Ninth crash of an F/A-18 hornet in the last 6 months

A US F/A-18 Hornet has crashed earlier today in Japan. Rescue efforts to recover the pilot would be underway. This would be the 9th major incident involving a “Legacy Hornet” (including the Canadian CF-18 lost on Nov. 28, 2016) in the last 6 months.

The rate of crashes involving legacy Hornets is alarming.

Two U.S. Marine Corps F-18 Hornets from MCAS Miramar crashed on Nov. 9 near San Diego. Another one on Oct. 25. A Swiss Air Force Hornet was lost on Aug. 29, whereas a Navy F/A-18C crashed on Aug. 2. On Jul. 27 USMC F/A-18 crashed so as the Blue Angels Hornet that crashed on Jun. 2.

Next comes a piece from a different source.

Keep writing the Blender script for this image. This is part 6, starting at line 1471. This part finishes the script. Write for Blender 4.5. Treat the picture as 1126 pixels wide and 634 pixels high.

The U.S. Marine Corps temporarily grounded its non-deployed Hornets. A few days after the ban was lifted, two more F/A-18Cs were lost on Nov. 9.

The U.S: Marine Corps has launched a plan that will see Boeing upgrade 30 retired legacy Hornets (currently stored at the 309th Aerospace Maintenance and Regeneration Group at Davis-Monthan AFB, Arizona) to a standard dubbed F/A-18C+.

With this upgrade, that will also embed new avionics, the service will be able to keep up with its operational tasks until the F-35 is able to take over.

Once upgraded to the C+ standard, these “gap fillers” should be more than enough to conduct combat operations in low-lethality scenarios like those that see the USMC at work these days.

Furthermore, once these “refreshed” Hornets are delivered to the squadrons, older airframes can be retired, improving flight safety.”